Repeat everything from the first line of the listing below through the line that contains "lf.build('foliage', M['leaf'], t)", exactly. Leave out pictures.

• SUPPLIED INFORMATION:
Start
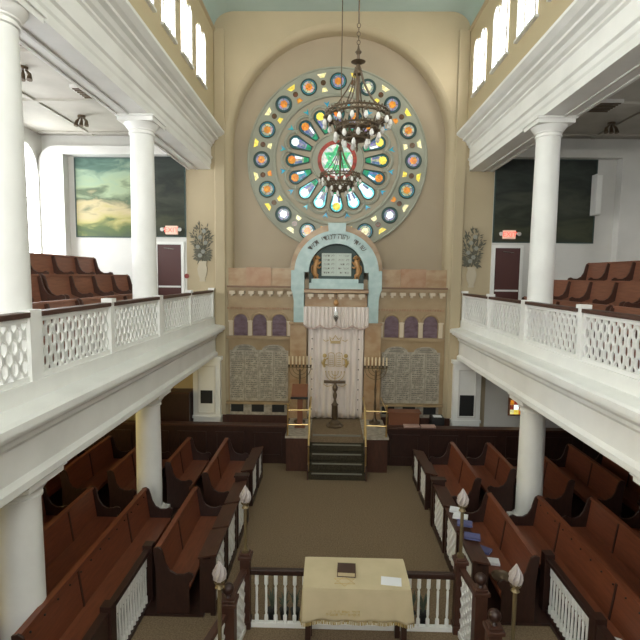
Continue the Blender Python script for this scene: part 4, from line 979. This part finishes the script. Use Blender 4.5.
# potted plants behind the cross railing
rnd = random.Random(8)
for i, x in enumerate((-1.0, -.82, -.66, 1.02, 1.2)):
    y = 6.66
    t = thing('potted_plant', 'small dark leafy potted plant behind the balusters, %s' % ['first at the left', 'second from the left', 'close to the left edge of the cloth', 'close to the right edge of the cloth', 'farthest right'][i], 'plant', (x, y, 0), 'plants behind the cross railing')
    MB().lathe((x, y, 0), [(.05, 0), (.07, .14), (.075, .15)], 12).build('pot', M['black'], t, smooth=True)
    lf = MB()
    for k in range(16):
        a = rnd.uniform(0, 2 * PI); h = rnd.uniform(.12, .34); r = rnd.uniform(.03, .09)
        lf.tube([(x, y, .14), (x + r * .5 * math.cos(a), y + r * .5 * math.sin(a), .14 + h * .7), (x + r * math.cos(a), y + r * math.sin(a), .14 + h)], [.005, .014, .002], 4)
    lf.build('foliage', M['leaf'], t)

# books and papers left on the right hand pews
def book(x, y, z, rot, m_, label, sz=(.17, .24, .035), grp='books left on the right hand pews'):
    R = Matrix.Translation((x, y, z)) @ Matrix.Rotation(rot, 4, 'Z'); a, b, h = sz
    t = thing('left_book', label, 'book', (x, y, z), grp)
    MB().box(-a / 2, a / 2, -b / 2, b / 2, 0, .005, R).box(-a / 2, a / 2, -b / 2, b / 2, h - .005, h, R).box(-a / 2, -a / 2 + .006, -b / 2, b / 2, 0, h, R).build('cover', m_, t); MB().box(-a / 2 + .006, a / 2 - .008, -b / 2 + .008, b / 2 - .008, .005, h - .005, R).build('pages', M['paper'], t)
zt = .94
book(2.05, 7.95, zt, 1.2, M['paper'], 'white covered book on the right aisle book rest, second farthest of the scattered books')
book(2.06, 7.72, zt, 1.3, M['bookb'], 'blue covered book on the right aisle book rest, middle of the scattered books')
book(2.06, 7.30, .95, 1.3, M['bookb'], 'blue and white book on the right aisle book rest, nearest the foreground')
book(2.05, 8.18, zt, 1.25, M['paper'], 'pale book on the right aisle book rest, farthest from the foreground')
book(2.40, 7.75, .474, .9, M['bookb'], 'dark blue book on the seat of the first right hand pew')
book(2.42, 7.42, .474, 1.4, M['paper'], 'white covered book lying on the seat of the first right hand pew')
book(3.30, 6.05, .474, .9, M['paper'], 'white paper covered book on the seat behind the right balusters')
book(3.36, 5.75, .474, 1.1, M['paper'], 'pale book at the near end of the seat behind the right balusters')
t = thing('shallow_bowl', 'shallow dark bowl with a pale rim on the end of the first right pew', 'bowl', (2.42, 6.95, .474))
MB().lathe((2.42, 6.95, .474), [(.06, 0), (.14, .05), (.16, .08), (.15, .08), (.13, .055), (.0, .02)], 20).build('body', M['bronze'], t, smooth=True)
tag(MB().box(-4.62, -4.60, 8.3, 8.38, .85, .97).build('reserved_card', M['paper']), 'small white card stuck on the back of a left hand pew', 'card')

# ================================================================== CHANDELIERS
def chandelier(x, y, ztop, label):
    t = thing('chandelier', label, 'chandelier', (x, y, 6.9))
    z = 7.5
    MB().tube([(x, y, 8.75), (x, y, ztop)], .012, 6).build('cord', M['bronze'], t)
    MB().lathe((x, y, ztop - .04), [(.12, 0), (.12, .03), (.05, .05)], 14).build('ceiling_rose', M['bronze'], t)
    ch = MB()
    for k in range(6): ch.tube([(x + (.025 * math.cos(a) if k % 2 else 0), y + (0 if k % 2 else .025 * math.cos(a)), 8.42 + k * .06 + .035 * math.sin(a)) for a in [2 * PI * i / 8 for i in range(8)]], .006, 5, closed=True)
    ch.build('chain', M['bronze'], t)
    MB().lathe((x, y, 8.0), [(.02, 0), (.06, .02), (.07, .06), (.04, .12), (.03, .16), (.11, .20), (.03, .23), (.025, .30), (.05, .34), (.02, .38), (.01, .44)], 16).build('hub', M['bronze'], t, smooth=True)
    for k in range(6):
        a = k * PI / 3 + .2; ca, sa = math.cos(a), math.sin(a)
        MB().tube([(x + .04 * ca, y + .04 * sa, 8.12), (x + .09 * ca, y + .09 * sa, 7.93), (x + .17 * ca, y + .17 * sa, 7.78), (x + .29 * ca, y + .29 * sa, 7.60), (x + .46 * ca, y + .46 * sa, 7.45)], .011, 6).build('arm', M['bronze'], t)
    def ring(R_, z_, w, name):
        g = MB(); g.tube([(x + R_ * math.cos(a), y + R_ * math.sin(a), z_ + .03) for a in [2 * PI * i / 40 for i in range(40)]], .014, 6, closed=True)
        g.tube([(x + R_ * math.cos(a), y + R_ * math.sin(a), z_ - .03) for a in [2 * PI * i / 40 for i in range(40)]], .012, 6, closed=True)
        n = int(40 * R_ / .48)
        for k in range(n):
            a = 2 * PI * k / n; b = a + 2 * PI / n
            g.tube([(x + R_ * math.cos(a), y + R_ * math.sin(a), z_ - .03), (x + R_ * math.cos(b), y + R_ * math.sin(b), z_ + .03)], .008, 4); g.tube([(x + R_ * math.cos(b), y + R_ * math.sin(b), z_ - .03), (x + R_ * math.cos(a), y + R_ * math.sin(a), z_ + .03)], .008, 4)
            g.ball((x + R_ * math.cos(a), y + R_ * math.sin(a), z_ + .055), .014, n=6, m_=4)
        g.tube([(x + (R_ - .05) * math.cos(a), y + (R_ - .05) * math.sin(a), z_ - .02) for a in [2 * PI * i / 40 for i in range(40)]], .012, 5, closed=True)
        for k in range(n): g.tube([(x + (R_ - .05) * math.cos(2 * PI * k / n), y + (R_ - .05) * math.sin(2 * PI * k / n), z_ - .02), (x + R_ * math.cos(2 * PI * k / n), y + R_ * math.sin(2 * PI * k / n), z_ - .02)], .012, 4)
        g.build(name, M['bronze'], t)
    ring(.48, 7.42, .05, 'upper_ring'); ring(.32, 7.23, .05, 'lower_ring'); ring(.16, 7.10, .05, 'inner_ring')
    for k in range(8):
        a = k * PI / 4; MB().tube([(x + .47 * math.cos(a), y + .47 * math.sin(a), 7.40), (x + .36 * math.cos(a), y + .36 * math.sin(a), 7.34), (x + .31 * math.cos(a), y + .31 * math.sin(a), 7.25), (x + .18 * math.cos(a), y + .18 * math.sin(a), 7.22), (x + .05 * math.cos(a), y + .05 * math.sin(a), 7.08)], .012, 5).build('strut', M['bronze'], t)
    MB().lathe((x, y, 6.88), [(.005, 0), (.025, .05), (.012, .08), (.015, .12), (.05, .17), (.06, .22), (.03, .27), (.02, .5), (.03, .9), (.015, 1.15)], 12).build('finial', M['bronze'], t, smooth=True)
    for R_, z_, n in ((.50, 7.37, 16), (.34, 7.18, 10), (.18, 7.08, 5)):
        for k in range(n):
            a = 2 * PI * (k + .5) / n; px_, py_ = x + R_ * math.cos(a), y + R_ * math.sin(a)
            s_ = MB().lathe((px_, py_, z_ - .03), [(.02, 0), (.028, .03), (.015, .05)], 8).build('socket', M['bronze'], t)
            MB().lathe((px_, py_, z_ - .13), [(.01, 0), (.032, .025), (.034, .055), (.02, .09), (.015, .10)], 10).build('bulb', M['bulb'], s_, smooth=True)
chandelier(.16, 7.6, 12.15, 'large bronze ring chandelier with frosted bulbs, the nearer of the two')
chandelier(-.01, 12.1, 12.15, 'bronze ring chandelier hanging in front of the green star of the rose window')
End
• RESPONSE:
Continue the Blender Python script for this scene: part 4, from line 979. This part finishes the script. Use Blender 4.5.
# potted plants behind the cross railing
rnd = random.Random(8)
for i, x in enumerate((-1.0, -.82, -.66, 1.02, 1.2)):
    y = 6.66
    t = thing('potted_plant', 'small dark leafy potted plant behind the balusters, %s' % ['first at the left', 'second from the left', 'close to the left edge of the cloth', 'close to the right edge of the cloth', 'farthest right'][i], 'plant', (x, y, 0), 'plants behind the cross railing')
    MB().lathe((x, y, 0), [(.05, 0), (.07, .14), (.075, .15)], 12).build('pot', M['black'], t, smooth=True)
    lf = MB()
    for k in range(16):
        a = rnd.uniform(0, 2 * PI); h = rnd.uniform(.12, .34); r = rnd.uniform(.03, .09)
        lf.tube([(x, y, .14), (x + r * .5 * math.cos(a), y + r * .5 * math.sin(a), .14 + h * .7), (x + r * math.cos(a), y + r * math.sin(a), .14 + h)], [.005, .014, .002], 4)
    lf.build('foliage', M['leaf'], t)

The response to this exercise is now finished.